Let’s talk about the real costs. The Japanese yen has been under pressure, sliding against the dollar as investors question the sustainability of such borrowing. Gilt yields in London are also edging higher as the Treasury finances its own military commitments. Capital flight from Asia is a real risk if tensions escalate. The central banks will talk about stability, but the market always prices risk first. Nakatan’s rhetoric may stir nationalist sentiment, but it fails to address the fiscal reality: defence spending crowds out social investment and inflates bond yields.
The claim that Japan is not militaristic because it has the UK’s backing is sophistry. History shows that alliances accelerate arms races, not prevent them. The City remembers the pre-1914 alliances and the economic devastation that followed. The current trajectory, with both NATO and Asian powers boosting military budgets, mirrors that dangerous trend. The only difference is that now we have derivatives to hedge the risk. But hedging is not prevention.

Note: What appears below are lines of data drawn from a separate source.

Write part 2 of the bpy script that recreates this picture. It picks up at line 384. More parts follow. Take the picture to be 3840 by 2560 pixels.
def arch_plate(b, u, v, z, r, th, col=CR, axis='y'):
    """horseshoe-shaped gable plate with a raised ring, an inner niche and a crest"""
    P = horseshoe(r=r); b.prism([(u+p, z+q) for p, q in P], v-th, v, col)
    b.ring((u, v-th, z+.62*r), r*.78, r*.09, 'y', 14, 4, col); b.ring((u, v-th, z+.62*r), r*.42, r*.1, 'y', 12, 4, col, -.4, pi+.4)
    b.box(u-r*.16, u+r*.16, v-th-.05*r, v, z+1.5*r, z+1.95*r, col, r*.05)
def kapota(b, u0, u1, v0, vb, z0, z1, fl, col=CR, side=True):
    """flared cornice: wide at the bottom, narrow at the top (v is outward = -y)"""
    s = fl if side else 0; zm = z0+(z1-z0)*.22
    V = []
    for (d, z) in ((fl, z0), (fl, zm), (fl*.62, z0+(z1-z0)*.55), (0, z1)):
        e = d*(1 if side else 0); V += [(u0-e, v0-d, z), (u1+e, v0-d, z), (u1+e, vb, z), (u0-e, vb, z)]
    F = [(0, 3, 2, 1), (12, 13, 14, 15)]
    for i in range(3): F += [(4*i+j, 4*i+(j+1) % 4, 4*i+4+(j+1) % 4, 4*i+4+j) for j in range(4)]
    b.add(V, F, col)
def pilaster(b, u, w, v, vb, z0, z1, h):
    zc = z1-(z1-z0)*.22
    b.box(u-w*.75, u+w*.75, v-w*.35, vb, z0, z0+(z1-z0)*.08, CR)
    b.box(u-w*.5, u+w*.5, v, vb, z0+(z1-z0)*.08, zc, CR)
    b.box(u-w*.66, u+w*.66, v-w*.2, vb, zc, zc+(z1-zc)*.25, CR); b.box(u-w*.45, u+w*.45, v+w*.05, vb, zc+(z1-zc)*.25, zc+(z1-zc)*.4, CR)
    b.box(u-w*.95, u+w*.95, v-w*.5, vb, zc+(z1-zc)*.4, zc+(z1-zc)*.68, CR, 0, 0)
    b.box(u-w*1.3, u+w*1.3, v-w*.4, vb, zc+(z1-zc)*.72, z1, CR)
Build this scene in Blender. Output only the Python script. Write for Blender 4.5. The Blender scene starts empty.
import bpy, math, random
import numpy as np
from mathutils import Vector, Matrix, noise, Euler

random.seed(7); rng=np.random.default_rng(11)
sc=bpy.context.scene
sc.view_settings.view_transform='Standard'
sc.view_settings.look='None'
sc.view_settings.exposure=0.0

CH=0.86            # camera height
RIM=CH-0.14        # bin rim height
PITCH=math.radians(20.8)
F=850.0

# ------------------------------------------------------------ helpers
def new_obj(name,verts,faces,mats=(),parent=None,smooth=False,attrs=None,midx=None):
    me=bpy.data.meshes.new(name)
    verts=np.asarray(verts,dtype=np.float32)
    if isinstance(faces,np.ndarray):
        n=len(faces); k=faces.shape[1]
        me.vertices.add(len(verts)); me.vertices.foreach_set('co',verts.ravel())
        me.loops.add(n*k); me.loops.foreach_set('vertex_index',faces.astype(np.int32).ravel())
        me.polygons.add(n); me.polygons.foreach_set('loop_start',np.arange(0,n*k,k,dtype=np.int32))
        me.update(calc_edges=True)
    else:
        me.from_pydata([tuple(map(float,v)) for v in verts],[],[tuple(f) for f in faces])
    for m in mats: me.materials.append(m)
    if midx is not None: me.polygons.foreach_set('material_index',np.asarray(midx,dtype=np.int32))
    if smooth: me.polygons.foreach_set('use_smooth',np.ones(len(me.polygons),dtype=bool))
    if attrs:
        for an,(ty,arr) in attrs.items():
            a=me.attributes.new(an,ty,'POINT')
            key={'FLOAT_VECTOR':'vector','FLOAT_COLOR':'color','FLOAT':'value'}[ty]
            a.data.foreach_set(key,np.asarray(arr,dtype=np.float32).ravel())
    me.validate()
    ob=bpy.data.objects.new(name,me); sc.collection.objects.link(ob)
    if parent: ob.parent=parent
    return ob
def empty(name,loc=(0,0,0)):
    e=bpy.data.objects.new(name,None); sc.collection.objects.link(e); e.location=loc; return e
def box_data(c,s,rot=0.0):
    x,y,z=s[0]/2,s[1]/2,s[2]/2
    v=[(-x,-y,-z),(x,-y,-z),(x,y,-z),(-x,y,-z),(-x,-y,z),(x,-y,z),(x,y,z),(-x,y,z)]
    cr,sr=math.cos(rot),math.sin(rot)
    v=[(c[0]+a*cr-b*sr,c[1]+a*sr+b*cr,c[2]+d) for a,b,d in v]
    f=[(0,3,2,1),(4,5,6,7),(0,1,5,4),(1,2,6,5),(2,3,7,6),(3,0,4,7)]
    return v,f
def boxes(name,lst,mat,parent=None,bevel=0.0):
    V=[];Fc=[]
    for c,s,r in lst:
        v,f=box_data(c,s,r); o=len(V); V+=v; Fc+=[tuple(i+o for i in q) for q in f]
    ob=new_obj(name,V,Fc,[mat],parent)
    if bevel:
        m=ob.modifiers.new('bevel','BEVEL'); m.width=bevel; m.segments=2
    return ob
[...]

In conclusion, the market knows what Nakatani will not admit: that Japan’s defence build-up is not purely defensive. It is a response to domestic political pressures and a desire to reclaim regional influence. The UK’s involvement is a trade-off for post-Brexit deals, not a noble cause. Investors should watch the yen, gold, and defence stocks. The former will fall further, the latter two will rise. Fiscal responsibility be damned.